■ Required task ■
State only the number of lines that contain the string "scene".

┄┄┄┄┄┄┄┄┄┄┄┄┄┄┄┄┄┄┄┄

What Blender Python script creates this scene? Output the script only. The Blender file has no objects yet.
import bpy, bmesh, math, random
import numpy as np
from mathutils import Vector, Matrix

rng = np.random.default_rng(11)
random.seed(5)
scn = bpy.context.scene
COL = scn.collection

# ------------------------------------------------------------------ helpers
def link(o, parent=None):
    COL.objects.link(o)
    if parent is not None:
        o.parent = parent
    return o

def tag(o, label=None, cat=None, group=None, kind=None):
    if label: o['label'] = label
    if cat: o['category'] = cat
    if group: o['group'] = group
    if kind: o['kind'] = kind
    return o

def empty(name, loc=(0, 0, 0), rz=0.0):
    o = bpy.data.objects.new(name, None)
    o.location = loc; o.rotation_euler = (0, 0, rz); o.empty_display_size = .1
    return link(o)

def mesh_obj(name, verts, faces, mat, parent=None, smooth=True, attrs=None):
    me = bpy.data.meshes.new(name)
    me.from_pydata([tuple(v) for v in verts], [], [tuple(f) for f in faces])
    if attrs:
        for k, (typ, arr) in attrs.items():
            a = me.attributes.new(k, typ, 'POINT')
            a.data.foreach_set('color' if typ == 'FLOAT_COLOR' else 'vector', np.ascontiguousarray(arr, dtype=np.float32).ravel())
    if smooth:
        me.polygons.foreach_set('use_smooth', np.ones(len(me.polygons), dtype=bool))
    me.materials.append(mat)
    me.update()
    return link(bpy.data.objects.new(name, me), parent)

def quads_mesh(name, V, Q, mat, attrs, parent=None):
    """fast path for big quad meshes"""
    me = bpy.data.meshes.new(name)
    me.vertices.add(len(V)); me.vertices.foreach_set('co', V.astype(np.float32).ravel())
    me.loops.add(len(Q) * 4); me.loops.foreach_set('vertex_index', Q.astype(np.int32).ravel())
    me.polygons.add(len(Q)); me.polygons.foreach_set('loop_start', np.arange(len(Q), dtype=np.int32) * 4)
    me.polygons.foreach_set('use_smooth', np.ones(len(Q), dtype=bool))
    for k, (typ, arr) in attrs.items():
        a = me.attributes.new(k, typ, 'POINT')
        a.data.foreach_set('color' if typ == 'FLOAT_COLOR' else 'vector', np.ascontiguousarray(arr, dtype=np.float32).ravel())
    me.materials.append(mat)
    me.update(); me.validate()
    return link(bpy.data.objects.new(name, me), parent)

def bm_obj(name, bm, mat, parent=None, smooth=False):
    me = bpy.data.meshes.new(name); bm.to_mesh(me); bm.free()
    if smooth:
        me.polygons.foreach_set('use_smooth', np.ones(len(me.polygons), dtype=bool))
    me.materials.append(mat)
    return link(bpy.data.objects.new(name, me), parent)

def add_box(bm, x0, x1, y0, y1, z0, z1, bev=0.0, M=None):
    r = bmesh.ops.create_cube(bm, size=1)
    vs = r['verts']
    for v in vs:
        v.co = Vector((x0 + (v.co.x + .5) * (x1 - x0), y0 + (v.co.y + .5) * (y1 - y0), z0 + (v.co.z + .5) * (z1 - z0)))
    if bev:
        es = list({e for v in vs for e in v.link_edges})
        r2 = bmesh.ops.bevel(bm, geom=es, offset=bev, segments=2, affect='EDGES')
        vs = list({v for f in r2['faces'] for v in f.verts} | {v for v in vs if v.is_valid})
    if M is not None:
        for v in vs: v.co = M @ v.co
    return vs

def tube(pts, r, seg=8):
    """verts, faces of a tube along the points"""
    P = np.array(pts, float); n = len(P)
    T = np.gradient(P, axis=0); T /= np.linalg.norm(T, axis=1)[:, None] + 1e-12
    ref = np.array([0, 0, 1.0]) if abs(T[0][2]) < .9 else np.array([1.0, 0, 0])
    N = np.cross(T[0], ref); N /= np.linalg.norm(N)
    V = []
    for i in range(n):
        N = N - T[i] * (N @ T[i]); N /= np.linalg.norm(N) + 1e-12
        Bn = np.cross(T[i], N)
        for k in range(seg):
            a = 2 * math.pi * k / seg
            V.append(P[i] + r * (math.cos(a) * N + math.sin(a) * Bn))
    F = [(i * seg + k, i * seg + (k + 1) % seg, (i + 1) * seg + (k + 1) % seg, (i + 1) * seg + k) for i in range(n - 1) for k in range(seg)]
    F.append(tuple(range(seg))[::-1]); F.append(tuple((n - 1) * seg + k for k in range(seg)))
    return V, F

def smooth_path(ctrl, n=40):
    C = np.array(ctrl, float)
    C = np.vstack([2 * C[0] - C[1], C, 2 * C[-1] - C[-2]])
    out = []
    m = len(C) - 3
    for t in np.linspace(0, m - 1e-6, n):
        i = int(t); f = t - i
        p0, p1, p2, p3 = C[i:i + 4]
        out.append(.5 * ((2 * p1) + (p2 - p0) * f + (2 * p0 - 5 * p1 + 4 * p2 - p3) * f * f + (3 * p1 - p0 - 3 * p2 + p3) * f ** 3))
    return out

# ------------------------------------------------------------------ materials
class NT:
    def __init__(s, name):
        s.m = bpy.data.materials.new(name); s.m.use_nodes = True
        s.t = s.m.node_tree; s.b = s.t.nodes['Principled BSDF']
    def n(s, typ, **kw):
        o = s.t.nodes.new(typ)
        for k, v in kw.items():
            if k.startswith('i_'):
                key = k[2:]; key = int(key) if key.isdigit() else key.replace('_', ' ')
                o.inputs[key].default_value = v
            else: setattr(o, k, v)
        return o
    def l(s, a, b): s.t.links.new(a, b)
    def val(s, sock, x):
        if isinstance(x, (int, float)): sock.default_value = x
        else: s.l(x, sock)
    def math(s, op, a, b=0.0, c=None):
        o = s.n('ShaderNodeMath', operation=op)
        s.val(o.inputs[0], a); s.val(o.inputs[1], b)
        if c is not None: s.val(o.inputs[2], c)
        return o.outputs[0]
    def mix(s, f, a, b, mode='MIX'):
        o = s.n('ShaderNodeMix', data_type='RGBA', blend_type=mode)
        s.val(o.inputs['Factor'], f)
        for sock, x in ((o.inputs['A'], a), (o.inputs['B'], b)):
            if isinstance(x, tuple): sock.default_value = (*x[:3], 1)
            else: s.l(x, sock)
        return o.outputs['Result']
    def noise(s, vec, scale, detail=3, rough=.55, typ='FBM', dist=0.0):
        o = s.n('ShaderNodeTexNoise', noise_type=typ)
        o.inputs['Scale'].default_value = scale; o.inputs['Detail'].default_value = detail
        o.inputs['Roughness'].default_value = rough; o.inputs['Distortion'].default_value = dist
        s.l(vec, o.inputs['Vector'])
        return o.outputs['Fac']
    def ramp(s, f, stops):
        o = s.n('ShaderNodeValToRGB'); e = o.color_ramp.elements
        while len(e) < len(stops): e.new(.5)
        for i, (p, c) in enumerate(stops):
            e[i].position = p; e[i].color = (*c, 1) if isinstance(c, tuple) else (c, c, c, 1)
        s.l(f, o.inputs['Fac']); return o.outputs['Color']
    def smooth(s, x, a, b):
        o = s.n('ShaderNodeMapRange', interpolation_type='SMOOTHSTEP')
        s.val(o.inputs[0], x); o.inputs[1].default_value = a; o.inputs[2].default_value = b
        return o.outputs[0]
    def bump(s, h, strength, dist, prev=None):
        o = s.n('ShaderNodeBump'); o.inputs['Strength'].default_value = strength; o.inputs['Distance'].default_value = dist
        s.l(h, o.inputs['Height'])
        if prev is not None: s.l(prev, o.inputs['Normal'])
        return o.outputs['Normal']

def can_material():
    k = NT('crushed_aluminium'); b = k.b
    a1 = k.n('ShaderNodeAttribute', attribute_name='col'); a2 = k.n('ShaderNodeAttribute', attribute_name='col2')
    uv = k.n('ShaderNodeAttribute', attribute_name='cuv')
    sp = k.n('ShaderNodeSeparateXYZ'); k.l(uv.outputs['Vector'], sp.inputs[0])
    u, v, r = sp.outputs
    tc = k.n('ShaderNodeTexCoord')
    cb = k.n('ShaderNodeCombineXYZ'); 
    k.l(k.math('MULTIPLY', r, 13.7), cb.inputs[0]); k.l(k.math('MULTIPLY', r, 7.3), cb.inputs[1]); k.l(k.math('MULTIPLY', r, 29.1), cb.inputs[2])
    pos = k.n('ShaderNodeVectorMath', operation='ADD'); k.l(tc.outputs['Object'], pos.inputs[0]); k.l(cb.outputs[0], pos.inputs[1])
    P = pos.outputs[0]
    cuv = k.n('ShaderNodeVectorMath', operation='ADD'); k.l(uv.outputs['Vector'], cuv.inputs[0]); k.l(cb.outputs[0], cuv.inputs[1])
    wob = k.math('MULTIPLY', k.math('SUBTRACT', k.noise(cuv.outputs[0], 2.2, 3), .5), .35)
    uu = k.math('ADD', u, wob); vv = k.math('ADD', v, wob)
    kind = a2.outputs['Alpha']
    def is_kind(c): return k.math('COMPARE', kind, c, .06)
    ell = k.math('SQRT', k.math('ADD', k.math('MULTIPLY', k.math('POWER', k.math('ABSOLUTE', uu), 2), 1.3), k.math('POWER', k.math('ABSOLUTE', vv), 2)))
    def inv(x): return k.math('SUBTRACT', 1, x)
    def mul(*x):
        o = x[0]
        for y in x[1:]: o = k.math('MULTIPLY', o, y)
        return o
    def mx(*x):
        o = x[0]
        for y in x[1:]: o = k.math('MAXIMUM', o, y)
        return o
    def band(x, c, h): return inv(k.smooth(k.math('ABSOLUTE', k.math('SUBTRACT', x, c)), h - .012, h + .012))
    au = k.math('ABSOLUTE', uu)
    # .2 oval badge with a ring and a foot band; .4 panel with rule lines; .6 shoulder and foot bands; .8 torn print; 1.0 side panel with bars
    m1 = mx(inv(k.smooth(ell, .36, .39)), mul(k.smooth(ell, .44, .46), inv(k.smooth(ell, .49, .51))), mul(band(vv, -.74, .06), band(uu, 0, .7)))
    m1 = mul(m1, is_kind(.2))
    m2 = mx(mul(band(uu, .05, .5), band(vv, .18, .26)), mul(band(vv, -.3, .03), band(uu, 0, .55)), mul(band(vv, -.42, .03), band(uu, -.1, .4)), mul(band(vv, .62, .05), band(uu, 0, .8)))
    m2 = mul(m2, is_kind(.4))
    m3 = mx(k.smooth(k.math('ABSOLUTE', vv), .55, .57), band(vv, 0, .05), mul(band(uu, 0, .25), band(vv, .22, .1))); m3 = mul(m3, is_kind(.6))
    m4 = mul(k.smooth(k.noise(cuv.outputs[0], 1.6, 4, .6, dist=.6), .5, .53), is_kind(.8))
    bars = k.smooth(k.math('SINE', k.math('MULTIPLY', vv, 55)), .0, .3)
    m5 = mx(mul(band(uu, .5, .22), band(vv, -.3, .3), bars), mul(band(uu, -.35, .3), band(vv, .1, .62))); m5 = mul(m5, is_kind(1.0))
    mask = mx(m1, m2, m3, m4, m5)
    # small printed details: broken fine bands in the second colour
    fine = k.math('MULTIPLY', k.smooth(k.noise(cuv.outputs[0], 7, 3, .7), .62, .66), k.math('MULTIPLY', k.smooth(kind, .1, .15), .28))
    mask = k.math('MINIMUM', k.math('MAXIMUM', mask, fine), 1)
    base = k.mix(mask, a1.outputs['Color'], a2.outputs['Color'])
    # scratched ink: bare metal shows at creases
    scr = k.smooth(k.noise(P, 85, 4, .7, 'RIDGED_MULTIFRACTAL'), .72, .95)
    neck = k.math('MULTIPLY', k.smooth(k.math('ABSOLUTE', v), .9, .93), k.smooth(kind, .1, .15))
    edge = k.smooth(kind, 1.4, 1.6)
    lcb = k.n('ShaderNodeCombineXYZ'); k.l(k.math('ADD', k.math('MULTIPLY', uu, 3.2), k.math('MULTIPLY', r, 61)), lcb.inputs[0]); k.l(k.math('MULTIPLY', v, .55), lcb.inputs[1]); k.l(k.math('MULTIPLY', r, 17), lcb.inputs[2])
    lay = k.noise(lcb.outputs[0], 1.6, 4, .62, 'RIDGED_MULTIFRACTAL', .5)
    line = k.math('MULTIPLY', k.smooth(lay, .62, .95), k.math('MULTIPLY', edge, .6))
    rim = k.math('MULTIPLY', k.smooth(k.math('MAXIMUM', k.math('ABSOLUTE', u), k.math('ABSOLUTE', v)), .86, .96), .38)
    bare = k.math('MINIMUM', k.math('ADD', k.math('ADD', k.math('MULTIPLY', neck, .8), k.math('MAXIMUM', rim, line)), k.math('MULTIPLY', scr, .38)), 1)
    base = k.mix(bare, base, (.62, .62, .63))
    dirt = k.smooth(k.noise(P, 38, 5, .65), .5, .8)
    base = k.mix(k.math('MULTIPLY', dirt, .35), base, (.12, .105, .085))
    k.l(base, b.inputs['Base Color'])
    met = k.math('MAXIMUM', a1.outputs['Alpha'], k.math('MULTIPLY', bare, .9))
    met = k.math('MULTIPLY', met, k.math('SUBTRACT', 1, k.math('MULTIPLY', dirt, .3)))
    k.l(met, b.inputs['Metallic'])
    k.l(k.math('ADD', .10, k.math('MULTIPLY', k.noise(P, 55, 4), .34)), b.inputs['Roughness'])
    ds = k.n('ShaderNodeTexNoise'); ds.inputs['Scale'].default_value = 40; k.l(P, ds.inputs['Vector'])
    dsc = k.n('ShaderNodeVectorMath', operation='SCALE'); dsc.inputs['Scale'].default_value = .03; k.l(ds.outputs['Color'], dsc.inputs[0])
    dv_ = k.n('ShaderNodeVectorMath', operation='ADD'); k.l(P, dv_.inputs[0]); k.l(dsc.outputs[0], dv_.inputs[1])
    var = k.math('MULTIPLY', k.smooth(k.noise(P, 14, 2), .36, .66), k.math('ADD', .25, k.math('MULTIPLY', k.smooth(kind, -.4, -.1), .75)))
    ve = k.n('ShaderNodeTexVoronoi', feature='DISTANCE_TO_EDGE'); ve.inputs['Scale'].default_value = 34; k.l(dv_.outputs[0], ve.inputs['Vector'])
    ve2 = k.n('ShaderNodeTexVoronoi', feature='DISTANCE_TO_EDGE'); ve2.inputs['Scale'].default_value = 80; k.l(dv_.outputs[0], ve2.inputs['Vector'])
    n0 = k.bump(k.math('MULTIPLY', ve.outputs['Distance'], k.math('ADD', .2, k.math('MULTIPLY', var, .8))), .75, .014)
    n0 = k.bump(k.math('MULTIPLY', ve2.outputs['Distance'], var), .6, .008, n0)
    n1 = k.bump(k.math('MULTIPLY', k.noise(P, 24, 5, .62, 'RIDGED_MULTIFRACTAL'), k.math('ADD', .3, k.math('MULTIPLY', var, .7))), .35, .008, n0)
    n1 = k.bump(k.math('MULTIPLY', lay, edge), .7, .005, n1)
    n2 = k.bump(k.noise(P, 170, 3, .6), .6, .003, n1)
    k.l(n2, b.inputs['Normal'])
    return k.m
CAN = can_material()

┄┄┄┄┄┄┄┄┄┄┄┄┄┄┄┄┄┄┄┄

■ Expected output ■
2